Alexander Zagarov | |
Birthname: | Alexander Leonidovich von Fessing Александр Леонидович фон Фессинг |
Birth Date: | 17 January 1877 |
Birth Place: | Yelisavetgrad, Russian Empire |
Death Place: | Saratov, Soviet Union |
Occupation: | stage actor, theatre director, reader in drama |
Alexander Leonidovich von Fessing (Russian: Александр Леонидович фон Фессинг, 17 January 1877 - 12 November 1941) was a Yelisavetgrad-born Russian and Ukrainian, Soviet actor and theatre director, better known under his stage name Zagarov (Загаров).
A Moscow Philharmonic Drama School graduate (where he studied under Vladimir Nemirovich-Danchenko), Zagarov joined the Moscow Art Theatre (where his father was an administrator)[1] in 1898 and stayed with it (with breaks) until 1906.[2] His best-known roles here included Kleshch (The Lower Depths), Sorin (The Seagull), Publius and Pindarus (Julius Caesar). All the while he worked in the Yaroslavl theatre (where he debuted as a director in 1901), was actively involved with Meyerhold's New Drama and (since 1901) read drama at the Philharmonic Drama School.[3]
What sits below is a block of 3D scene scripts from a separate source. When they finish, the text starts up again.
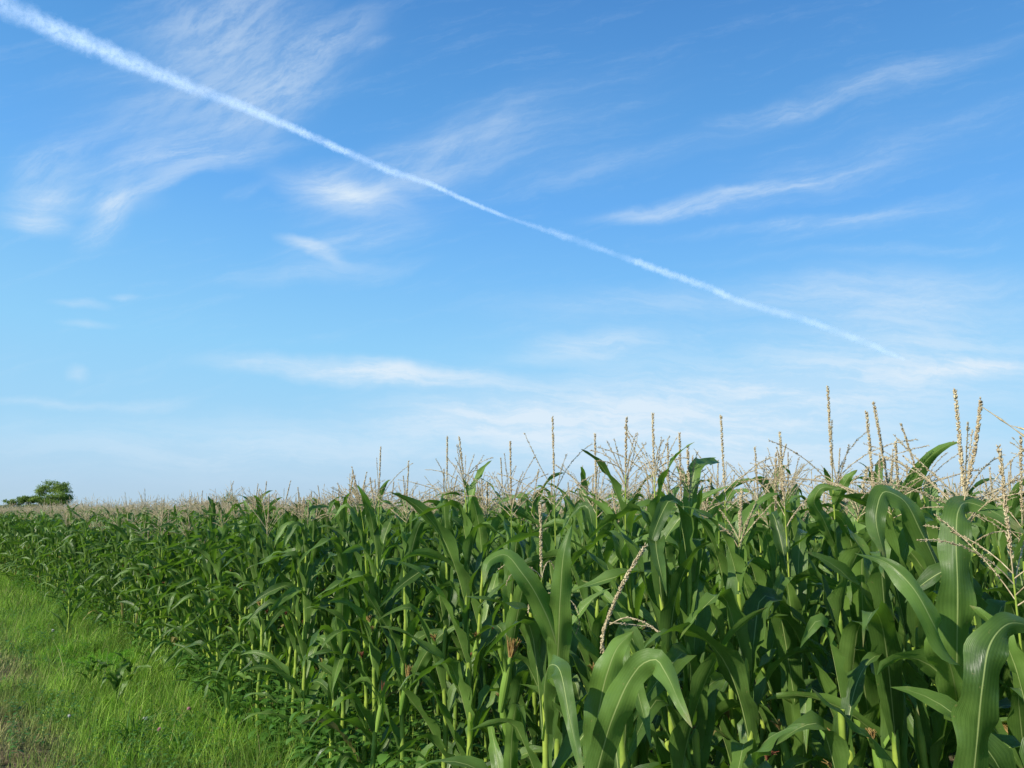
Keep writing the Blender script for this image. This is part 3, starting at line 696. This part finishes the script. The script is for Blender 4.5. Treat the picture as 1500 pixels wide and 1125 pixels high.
mx=qn.n('ShaderNodeMixShader'); qn.l(al,mx.inputs[0]); qn.l(tr.outputs[0],mx.inputs[1]); qn.l(ad.outputs[0],mx.inputs[2]); o=qn.n('ShaderNodeOutputMaterial'); qn.l(mx.outputs[0],o.inputs[0])
tag(obj('contrail',mb.mesh('contrail',[m],attr=True)),'long white aircraft contrail slanting down across the blue sky from upper left','contrail')

# ------------------------------------------------------------------ world
w=bpy.data.worlds.new('World'); sc.world=w; w.use_nodes=True; nt=w.node_tree; nt.nodes.clear(); qn=N(nt)
sky=qn.n('ShaderNodeTexSky'); sky.sky_type='NISHITA'; sky.sun_disc=False; sky.sun_elevation=SUN_EL; sky.sun_rotation=SUN_AZ; sky.air_density=1.0; sky.dust_density=.4; sky.ozone_density=2.0
tc=qn.n('ShaderNodeTexCoord'); dirv=tc.outputs['Generated']; sx=qn.n('ShaderNodeSeparateXYZ'); qn.l(dirv,sx.inputs[0])
NISH=qn.mix(1.0,sky.outputs[0],(.10,.10,.10),'MULTIPLY')
# haze and air colour of this clear morning by elevation, paler towards the sun side on the left
cr=qn.n('ShaderNodeValToRGB'); el=cr.color_ramp.elements
zz=qn.math('ADD',sx.outputs[2],qn.math('MULTIPLY',sx.outputs[0],qn.math('MULTIPLY',qn.ramp(sx.outputs[2],.02,.3),.05)))
qn.l(zz,cr.inputs[0])
lin=lambda c: tuple((x/255/12.92 if x/255<.04045 else ((x/255+.055)/1.055)**2.4) for x in c)
TINT=[(0.0,(182,210,230)),(.03,(180,212,238)),(.085,(168,218,250)),(.19,(148,212,254)),(.29,(124,194,252)),(.37,(106,178,247)),(.48,(92,162,230)),(.57,(80,146,216)),(.80,(34,80,158)),(1.0,(20,52,122))]
el[0].position=0; el[0].color=(*lin(TINT[0][1]),1); el[1].position=1; el[1].color=(*lin(TINT[-1][1]),1)
for p,cc in TINT[1:-1]: x=el.new(p); x.color=(*lin(cc),1)
BASE=qn.mix(.92,NISH,cr.outputs[0])
# cirrus in direction space (x/y, z/y)
yy=qn.math('MAXIMUM',sx.outputs[1],.05); gx=qn.math('DIVIDE',sx.outputs[0],yy); gz=qn.math('DIVIDE',sx.outputs[2],yy)
cb=qn.n('ShaderNodeCombineXYZ'); qn.l(gx,cb.inputs[0]); qn.l(gz,cb.inputs[1])
def gcoord(px,py): d=Pd(px,py); return d[0]/d[1], d[2]/d[1]
nz=qn.n('ShaderNodeTexNoise'); nz.inputs['Scale'].default_value=7; nz.inputs['Detail'].default_value=5; nz.inputs['Roughness'].default_value=.55; qn.l(cb.outputs[0],nz.inputs['Vector'])
v1=qn.n('ShaderNodeVectorMath',operation='SUBTRACT'); qn.l(nz.outputs['Color'],v1.inputs[0]); v1.inputs[1].default_value=(.5,.5,.5)
v2=qn.n('ShaderNodeVectorMath',operation='SCALE'); qn.l(v1.outputs[0],v2.inputs[0]); v2.inputs['Scale'].default_value=.05
v3=qn.n('ShaderNodeVectorMath',operation='ADD'); qn.l(cb.outputs[0],v3.inputs[0]); qn.l(v2.outputs[0],v3.inputs[1])
def streak(ang, sc_, strx):
    mp=qn.n('ShaderNodeMapping',vector_type='TEXTURE'); mp.inputs['Rotation'].default_value=(0,0,ang); mp.inputs['Scale'].default_value=(strx,1,1); qn.l(v3.outputs[0],mp.inputs[0])
    return qn.noise(mp.outputs[0],sc_,8,.68)
sA=streak(R(14),34,9); sB=streak(R(38),30,3.2); sC=streak(R(-4),40,9)
# wisp: centre px,py, angle deg (up-right positive), half length px, half width px, strength, texture
WISPS=[(1050,570,2,480,110,.30,'C'),(1350,480,4,260,80,.26,'C'),(250,120,30,260,110,.18,'A'),(300,20,30,160,60,.30,'B'),(400,150,30,120,45,.34,'B'),(480,60,40,120,30,.30,'B'),(260,235,8,180,25,.40,'A'),(130,290,-4,110,26,.45,'B'),(60,330,-10,70,16,.35,'C'),(400,190,25,60,12,.35,'A'),(350,60,35,170,75,.42,'B'),(430,110,40,190,60,.26,'B'),(330,205,14,160,40,.30,'A'),(240,170,25,230,60,.22,'B'),(70,240,30,70,40,.38,'B'),(60,300,0,70,30,.50,'C'),(160,310,55,75,22,.55,'B'),
 (150,345,35,50,18,.40,'B'),(225,275,22,90,14,.50,'A'),(545,60,35,40,10,.25,'B'),(500,280,-16,125,26,.60,'C'),(620,235,24,220,40,.30,'B'),(490,250,-6,70,22,.38,'A'),(560,290,8,150,60,.20,'A'),(455,362,-22,60,12,.60,'C'),(520,350,10,130,22,.36,'A'),
 (470,395,5,150,16,.24,'C'),(560,400,15,90,12,.22,'A'),(650,220,25,260,50,.20,'A'),(360,275,30,38,9,.30,'B'),(115,445,0,45,7,.32,'C'),(180,432,3,30,5,.32,'C'),(125,475,0,50,6,.34,'C'),(110,545,-25,22,10,.34,'C'),
 (540,548,-4,250,18,.95,'C'),(70,588,-3,110,7,.32,'C'),(210,592,3,80,9,.26,'C'),(860,505,6,120,22,.42,'C'),(750,610,-2,260,34,.55,'C'),(1000,600,3,380,55,.50,'C'),(1350,560,4,330,70,.40,'C'),(1420,543,5,110,15,.62,'C'),
 (1390,440,8,190,45,.34,'A'),(1250,430,0,200,40,.20,'C'),(1000,435,3,330,26,.22,'C'),(1080,282,9,240,13,.52,'A'),(1000,308,5,160,11,.48,'A'),(1200,262,14,220,30,.26,'A'),(1170,328,5,190,10,.46,'A'),(1330,310,12,260,18,.18,'A'),
 (1280,120,16,320,22,.36,'A'),(1120,165,12,110,16,.26,'A'),(950,225,14,260,20,.22,'A'),(800,190,22,260,70,.12,'A'),(1240,372,3,250,9,.22,'A'),(1330,200,14,330,50,.10,'A'),(700,660,0,900,46,.34,'C'),(350,640,0,600,40,.16,'C'),(1200,670,0,500,50,.30,'C')]
acc=None
for (px,py,ang,hl,hw,st,tx) in WISPS:
    cx,cy=gcoord(px,py); mp=qn.n('ShaderNodeMapping',vector_type='TEXTURE'); mp.inputs['Location'].default_value=(cx,cy,0); mp.inputs['Rotation'].default_value=(0,0,R(ang)); mp.inputs['Scale'].default_value=(hl/F*1.25,hw/F*1.6,1); qn.l(v3.outputs[0],mp.inputs[0])
    ln=qn.n('ShaderNodeVectorMath',operation='LENGTH'); qn.l(mp.outputs[0],ln.inputs[0])
    f=qn.ramp(ln.outputs['Value'],1.0,0.0,0,st*{'A':.58,'B':.58,'C':.95}[tx]); 
    t={'A':sA,'B':sB,'C':sC}[tx]; f=qn.math('MULTIPLY',f,qn.ramp(t,.36,.64,.5 if tx=='C' else .32,1.15 if tx=='C' else 1.25))
    acc=f if acc is None else qn.math('ADD',acc,f)
# general thin high veil, streaky
veil=qn.math('MULTIPLY',qn.ramp(sA,.5,.8),.10); acc=qn.math('ADD',acc,veil)
front=qn.ramp(sx.outputs[1],.1,.3); acc=qn.math('MULTIPLY',qn.math('MINIMUM',acc,.92),front)
CLOUD=(.74,.86,.97)
COLW=qn.mix(acc,BASE,CLOUD)
bg=qn.n('ShaderNodeBackground'); qn.l(COLW,bg.inputs[0]); bg.inputs[1].default_value=1.0
o=qn.n('ShaderNodeOutputWorld'); qn.l(bg.outputs[0],o.inputs[0])

# ------------------------------------------------------------------ sun, camera
sl=bpy.data.lights.new('sun','SUN'); sl.energy=5.0; sl.angle=R(.5); sl.color=(1,.93,.80); so=bpy.data.objects.new('sun',sl); C.objects.link(so)
sd=Vector((math.sin(SUN_AZ)*math.cos(SUN_EL),math.cos(SUN_AZ)*math.cos(SUN_EL),math.sin(SUN_EL))); so.rotation_euler=(-sd).to_track_quat('-Z','Y').to_euler(); so.location=(0,0,20)
cd=bpy.data.cameras.new('camera'); co=bpy.data.objects.new('camera',cd); C.objects.link(co); co.location=(0,0,CAMH); co.rotation_euler=(R(90)+PITCH,0,0)
cd.sensor_width=36; cd.lens=36*F/1500; cd.clip_start=.05; cd.clip_end=200000; sc.camera=co
sc.view_settings.view_transform='Standard'; sc.view_settings.look='None'; sc.view_settings.exposure=0; sc.view_settings.gamma=1
sc.cycles.max_bounces=8; sc.cycles.diffuse_bounces=1; sc.cycles.glossy_bounces=2; sc.cycles.transmission_bounces=4; sc.cycles.transparent_max_bounces=8
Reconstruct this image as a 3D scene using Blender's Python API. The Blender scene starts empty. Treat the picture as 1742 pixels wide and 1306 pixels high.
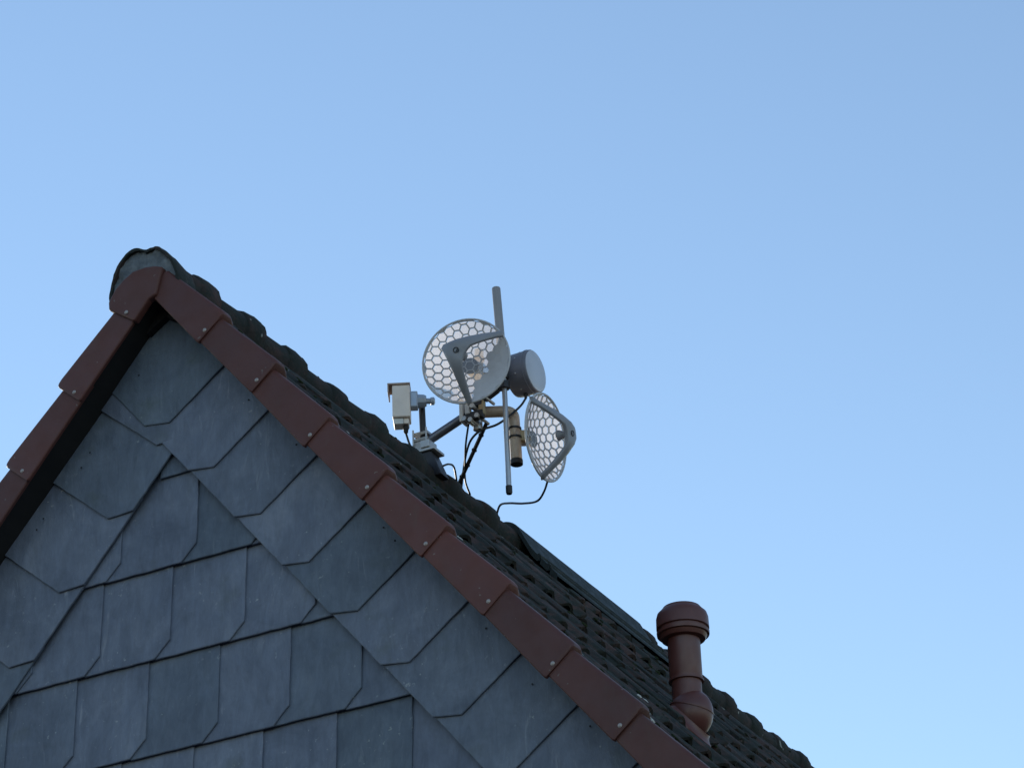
import bpy, bmesh, math, random
from mathutils import Vector, Matrix
from mathutils import noise as mnoise
random.seed(7)
scene = bpy.context.scene
C = scene.collection
V3 = Vector

# ------------------------------------------------------------------ camera, sky, sun, exposure
cam_d = bpy.data.cameras.new('camera'); cam = bpy.data.objects.new('camera', cam_d); C.objects.link(cam)
CR = V3((0.887334, 0.459727, -0.035918)); CU = V3((0.242877, -0.399730, 0.883870)); CF = V3((-0.391981, 0.793011, 0.466351))
m = Matrix((CR, CU, -CF)).transposed().to_4x4(); m.translation = V3((5.3076, -7.9111, -5.4502)); cam.matrix_world = m
CAM = m.translation.copy()
cam_d.lens = 109.305; cam_d.sensor_width = 36; cam_d.sensor_fit = 'HORIZONTAL'
cam_d.clip_start = .1; cam_d.clip_end = 6000
scene.camera = cam
SUN_EL = math.radians(16); SUN_AZ = math.radians(-52)          # azimuth from +Y, positive towards +X
w = bpy.data.worlds.new('World'); scene.world = w; w.use_nodes = True
nt = w.node_tree; nt.nodes.clear()
sky = nt.nodes.new('ShaderNodeTexSky'); sky.sky_type = 'NISHITA'; sky.sun_disc = False
sky.sun_elevation = SUN_EL; sky.sun_rotation = SUN_AZ
sky.altitude = 100; sky.air_density = 1.0; sky.dust_density = 0.0; sky.ozone_density = 1.25
bg = nt.nodes.new('ShaderNodeBackground'); bg.inputs['Strength'].default_value = 0.15
out = nt.nodes.new('ShaderNodeOutputWorld')
nt.links.new(sky.outputs[0], bg.inputs[0]); nt.links.new(bg.outputs[0], out.inputs[0])
sd = bpy.data.lights.new('sun', 'SUN'); sd.energy = 2.0; sd.angle = math.radians(.5); sd.color = (1, .86, .68)
so = bpy.data.objects.new('sun', sd); C.objects.link(so)
SDIR = V3((math.sin(SUN_AZ)*math.cos(SUN_EL), math.cos(SUN_AZ)*math.cos(SUN_EL), math.sin(SUN_EL)))
so.rotation_euler = SDIR.to_track_quat('Z', 'Y').to_euler()
vs = scene.view_settings; vs.view_transform = 'Standard'; vs.look = 'None'; vs.gamma = 1; vs.exposure = 0.49; vs.use_curve_mapping = False

# ------------------------------------------------------------------ materials
def mat(name, col, rough=.6, metal=0, spec=.5, coat=0):
    M = bpy.data.materials.new(name); M.use_nodes = True
    b = M.node_tree.nodes['Principled BSDF']
    b.inputs['Base Color'].default_value = (*col, 1); b.inputs['Roughness'].default_value = rough
    b.inputs['Metallic'].default_value = metal; b.inputs['Specular IOR Level'].default_value = spec
    b.inputs['Coat Weight'].default_value = coat
    return M
class NB:
    """small node-building helper for one material"""
    def __init__(s, M):
        s.M = M; s.t = M.node_tree; s.b = s.t.nodes['Principled BSDF']
        tc = s.n('ShaderNodeTexCoord'); oi = s.n('ShaderNodeObjectInfo')
        mul = s.n('ShaderNodeVectorMath'); mul.operation = 'MULTIPLY_ADD'
        cmb = s.n('ShaderNodeCombineXYZ')
        for k in range(3): s.l(oi.outputs['Random'], cmb.inputs[k])
        mul.inputs[1].default_value = (37, 53, 71)
        s.l(cmb.outputs[0], mul.inputs[0]); s.l(tc.outputs['Object'], mul.inputs[2])
        s.vec = mul.outputs[0]; s.rand = oi.outputs['Random']
    def n(s, k): return s.t.nodes.new(k)
    def l(s, a, b): s.t.links.new(a, b)
    def noise(s, scale, detail=4, rough=.55, stretch=None, rot=None, dist=0):
        v = s.vec
        if stretch:
            mp = s.n('ShaderNodeMapping'); mp.inputs['Scale'].default_value = stretch
            if rot: mp.inputs['Rotation'].default_value = rot
            s.l(v, mp.inputs[0]); v = mp.outputs[0]
        x = s.n('ShaderNodeTexNoise'); x.inputs['Scale'].default_value = scale; x.inputs['Detail'].default_value = detail
        x.inputs['Roughness'].default_value = rough; x.inputs['Distortion'].default_value = dist
        s.l(v, x.inputs['Vector']); return x.outputs['Fac']
    def ramp(s, fac, stops):
        r = s.n('ShaderNodeValToRGB'); e = r.color_ramp.elements
        while len(e) < len(stops): e.new(.5)
        for k, (p, c) in enumerate(stops):
            e[k].position = p; e[k].color = (*c, 1) if len(c) == 3 else c
        s.l(fac, r.inputs[0]); return r.outputs[0]
    def mix(s, fac, a, b, mode='MIX'):
        x = s.n('ShaderNodeMix'); x.data_type = 'RGBA'; x.blend_type = mode
        for val, i in ((fac, 0), (a, 6), (b, 7)):
            if isinstance(val, (int, float)): x.inputs[i].default_value = val
            elif isinstance(val, tuple): x.inputs[i].default_value = (*val, 1)
            else: s.l(val, x.inputs[i])
        return x.outputs[2]
    def grey(s, lo, hi):
        r = s.n('ShaderNodeMapRange'); r.inputs[3].default_value = lo; r.inputs[4].default_value = hi
        s.l(s.rand, r.inputs[0]); return r.outputs[0]
    def color(s, c): s.l(c, s.b.inputs['Base Color'])
    def rough(s, c): s.l(c, s.b.inputs['Roughness'])
    def bump(s, h, strength=.3, dist=.01):
        x = s.n('ShaderNodeBump'); x.inputs['Strength'].default_value = strength; x.inputs['Distance'].default_value = dist
        s.l(h, x.inputs['Height']); s.l(x.outputs[0], s.b.inputs['Normal'])
BW = lambda v: (v, v, v)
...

In 1909-1910 he headed the Korsh Theatre; then moved to Alexandrinka to act and direct (1910-1916). After 1917 Zagarov worked for ten years in Ukraine. From 1921 to 1927 while in exile, he directed at the Ukrainian Discourse Theatre and Uzhgorod Theater "Prosvita". He taught at the Lviv Drama School, and published letters to defend the Ukrainian language in Western Ukraine. In 1924 he played the role of a Ukrainian peasant in the German film "Golden Wolf". He headed the city theatres in Kiev and Kharkiv, and co-founded the Donetsk Music and Drama Theatre. Later he worked in Penza, Vladivostok, Khabarovsk, Kovrov and Saratov.[3] In 1940 Zagarov was honoured with the title Meritorious Practitioner of Arts of RSFSR. "The master of high culture, tireless experimenter and a proponent of the Stanislavski and Nemirovich-Danchenko's ideas," was how the Theatre Encyclopedia described him.[3]